The next day we hiked Big Spencer - that is Katahdin from the summit of Big Spencer.


This is Big Spencer as we drove away from the trailhead.


The sun felt so good. Back from the hike, we went down to the pond with a few beers and ciders and just basked in the sun and the feeling of no responsibilities.


The next day we hiked a mountain I have wanted to hike since seeing a sunset photo from its summit. White Cap on the Appalachian Trail (not my beloved Rumford White Cap).


From the summit of White Cap.


On the way down White Cap - that is Katahdin behind me.


The walk back to the vehicle - this road was so pretty with the fall colors.


An afternoon walk in the woods to the pond.


On the last morning we went for a morning canoe. Beautiful.

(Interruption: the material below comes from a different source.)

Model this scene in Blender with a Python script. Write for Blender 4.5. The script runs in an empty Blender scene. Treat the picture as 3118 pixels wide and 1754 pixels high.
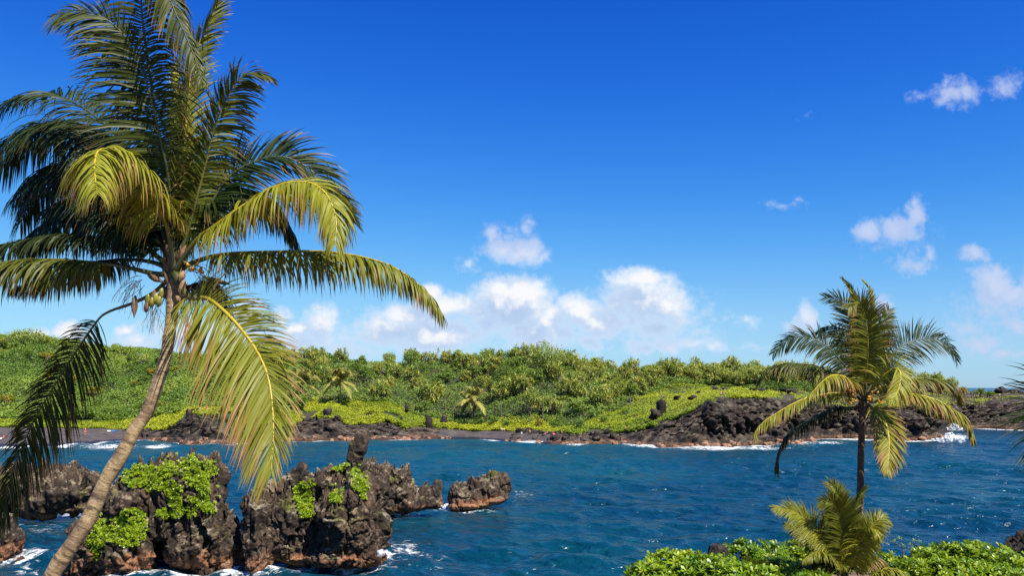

And then we were off - back to Farmington and jobs and our regular lives. On the way home, as I was riding along, my eye caught a moose hanging from a hook. Stop. Pull over. Turn around. We headed back to the tagging station and checked out what was getting tagged and who was tagging him. What an incredible, old building. What a setting. We talked with one of the hunters (his moose is below) and his dad. The hunter who was roping his moose was about 40+ and his dad was 75+. The dad told us that he had been coming up here since he was one and that he had always taken his sons with him once he was a dad. He was a sweet old timer and I was so thankful he was that man - the multi-generational Mainer that I love and that I am. Could have just as easily been someone from MA, NY or PA, but he wasn't. Perfect as the trip was, of course it wasn't.




The view from the tagging station - looking out over the lake.


A perfect place to celebrate the beginning of our marriage. We are both thankful we chose Columbus Day weekend (no matter how I feel about the wretch) because now that weekend is sacred - one for celebrating our love and commitment.